Money was poured into the radical Serb opposition group Otpor. Montenegro was encouraged to secede by the same diplomats who, after Milosevic’s fall, would tell Montenegrins that they had no future outside the rump of Yugoslavia. And US officials encouraged former fighters from the Kosovo Liberation Army to launch their rebellion in southern Serbia, thereby keeping up the pressure on his regime. In an instant, they created the permissive space – both physical (by allowing fighters to operate on Kosovo’s southern border in the area they controlled) and ideological – for the Macedonian rebellion that would spin off it.
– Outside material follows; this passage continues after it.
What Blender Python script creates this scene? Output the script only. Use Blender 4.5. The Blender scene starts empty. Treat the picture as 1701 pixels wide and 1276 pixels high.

The Americans deny it. But senior European officers, diplomats and Macedonian – and even some moderate Albanian – officials privately blame the US for naively encouraging fighters whose motivation they barely understood and whose actions they could not control. At the same time, the labelling of the National Liberation Army as “terrorists” by George Bush and Tony Blair, even as European ministers and officials were pooh-poohing the seriousness of the crisis, gave the Macedonian forces the green light to remove the fighters.
These are men with very short memories of the Balkans. In 1998, the US envoy Robert Gelbardt used the same language to Milosevic about the KLA, who interpreted it as US support for a war against Kosovo’s Albanians. Then, it led to a catastrophe.